At least 34,488 people have been killed and 77,643 others wounded in the Israeli assault on Gaza since October 7, according to Palestinian authorities in the besieged territory.

Israel launched its war on Gaza after Hamas fighters led an attack on southern Israel on October 7, killing at least 1,139 people, according to an Al Jazeera tally based on official Israeli statistics, and taking about 250 others as captives.

Dozens of captives were released by Palestinian groups in Gaza in exchange for hundreds of Palestinian prisoners held in Israeli jails during a previous weeklong truce in late November.

Hamas delegation to Cairo

The 40-day truce proposal comes as a senior Hamas delegation travels to Egypt for the latest round of negotiations aimed at pausing – if not stopping – Israel’s relentless war on Gaza.

Led by Khalil al-Hayya, the deputy head of Hamas in the Gaza Strip, the delegation is expected to hand in the group’s response to the latest proposal.

Saudi Arabia's Foreign Minister Prince Faisal bin Farhan bin Abdullah, U.S. Secretary of State Antony Blinken
US Secretary of State Antony Blinken said he hoped that Hamas would accept the proposal [Evelyn Hockstein/Pool via AP Photo]

Hamas has repeatedly said it wants a permanent end to the fighting as part of any deal to release captives.

Meanwhile, hardline Israeli ministers are warning Prime Minister Benjamin Netanyahu that his government will collapse if a truce is agreed with Hamas in exchange for captives.

Reporting from occupied East Jerusalem, Al Jazeera’s Bernard Smith said the Israelis have a delegation ready to go to Cairo on Tuesday, but that depends on the response from Hamas to Israel’s truce proposal.

“It’s understood that the Israelis are asking for fewer than 40 of the 130 or so captives being held by Hamas, and in return for that, they’ll release Palestinian prisoners, and they’ll move to a second phase of a truce, which will offer this period of sustained calm,” he said.

Smith noted that Hamas has insisted in previous rounds of talks that it wants to secure a complete end to hostilities and the withdrawal of Israeli forces from Gaza.

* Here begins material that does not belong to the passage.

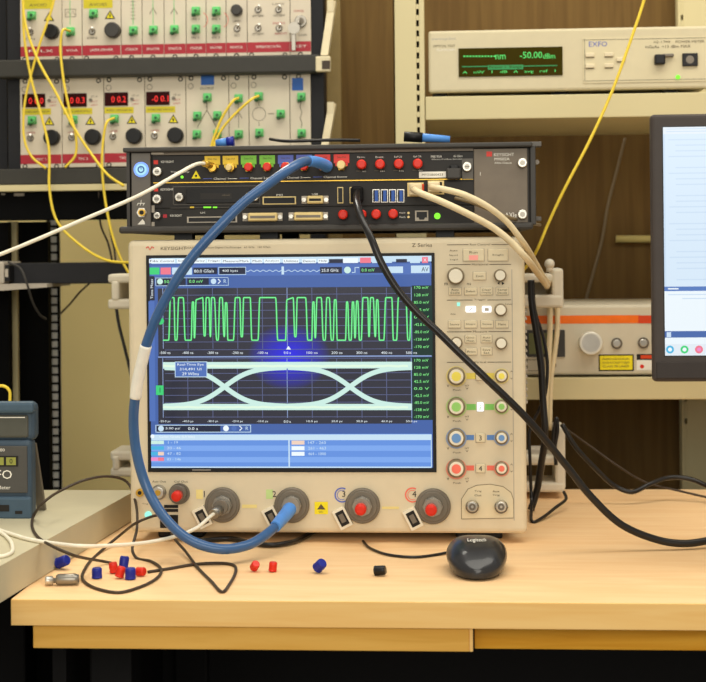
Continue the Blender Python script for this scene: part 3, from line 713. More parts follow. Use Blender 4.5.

“So the question is whether this offer of a period of ‘sustained calm’ will be enough for Hamas, considering they’ve been asking for this permanent ceasefire,” Smith said.

Israel’s war on Gaza has driven about 80 percent of the territory’s population of 2.3 million from their homes, caused vast destruction in several towns and cities, and pushed northern Gaza to the brink of famine.